BHAKTI

Bhakti is derived from the Sanskrit word Bhaj, which means loving service, and Yoga in Sanskrit means connection. Bhakti Yoga means to connect with the Divine by the means of loving devotional service. We all have the seed of Bhakti within us, but it is in a dormant state and we’re not aware of its existence until we start watering and nurturing the soil in which it’s planted.

Through this process the Bhakti within us – the love for the Divine – awakens.

The Ancient yogic scriptures describe the most effective method for awakening the dormant seed in this modern time to be the chanting of the mantras and Divine names. Through chanting, we will gradually cleanse our mind and wipe away the coverings of dust from the mirror of our hearts and come to the state of self-realization – the ultimate goal of all yogic practices.

Chanting

There are two different ways to chant the Divine names; meditating on the names by oneself – called Japa or the mantra meditation, and singing together accompanied with musical instruments and even dancing – called Kirtan or congregational chanting. In our Bhakti Yoga tradition we are developing devotion and love towards Krishna, the Supreme being, as taught in the most important book on yoga, the Bhagavad Gita. Krishna is the embodiment of love and full of eternal knowledge and bliss which we are all seeking for, and in the same Bhagavad Gita it is explained that Krishna and Krishna’s name are the same. So when we are chanting the names of Krishna, it means we are calling out to that which we want to connect with; Lord Krishna is actually dancing on our tongue.

The mantra we chant is called the Maha Mantra, the great mantra for deliverance:

Hare Krishna
Hare Krishna
Krishna Krishna
Hare Hare
Hare Rama
Hare Rama
Rama Rama
Hare Hare

It is composed of three words of the Supreme being: Hare, Krishna and Rama. Hare refers to the Divine energy of the Lord, Krishna and Rama refer to the Divine as the all-attractive and all-powerful one who is the source of all pleasure. The mantra is most commonly translated as, “O Lord, O Energy of the Lord, please engage me in Your service.” It was popularized in the sixteenth century by Sri Chaitanya Mahaprabhu, and spread worldwide in the late twentieth century by Srila Prabhupada and his followers in ISKCON.
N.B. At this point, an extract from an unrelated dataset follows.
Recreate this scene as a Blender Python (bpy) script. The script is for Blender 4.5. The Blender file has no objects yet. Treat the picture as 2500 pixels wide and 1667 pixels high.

Japa literally means ‘to speak softly’. There are numerous techniques for meditation in different spiritual traditions and mantra meditation is one of them. In our Bhakti Yoga tradition we chant the Mahamantra, using the meditation beads or japa beads. In japa, the meditator individually and softly recites Krishna’s names with the use of the beads, similar to a rosary.

Repetition of this mantra awakens the soul and mystically brings strength, peace and happiness. It helps us to tranquilize the mind, understand the self and build positive karma and ultimately it connects us with the wisdom within and reveals our original spiritual identity.

Kirtan is a dynamic musical experience, practiced as group chanting of the sacred mantras. In the Bhakti Yoga tradition, sound is used as a powerful tool for inner transformation. Kirtan is a simple and authentic way to relieve stress, refresh the mind and connect with the heart. Both new meditators as well as seasoned practitioners will find the benefits in the practice, as it is explained to be the most effective method for spiritual advancement in the modern age.

Sadhana means our personal practice of connecting to our true selves and to God through the power of prayer, meditation and acquiring knowledge. These spiritual practices allow us to tune into the frequency of grace of love and compassion that’s already within us, and when we put time aside to do this daily, we actually establish a deep foundation and clear direction for our life.

Seva means selfless service and it’s one of the key components and aspects of Bhakti. On the path of Bhakti Yoga, we’re trying to cultivate this spirit of selfless service through sharing and giving in the mood of remembering our original identities as parts and parcels of the Divine – Krishna. Understanding this, everything and everyone is thus connected, so serving other fellow living beings and everything around us with the Higher goal of bringing spiritual harmony to the whole of society, means serving the Divine and helping others to do the same. With this principle of seva, we can transcend differences based on culture, colour, nationality, religion, gender, age and even species, and can live together in love, compassion and harmony, thus realizing the spiritual oneness in service of the Divine.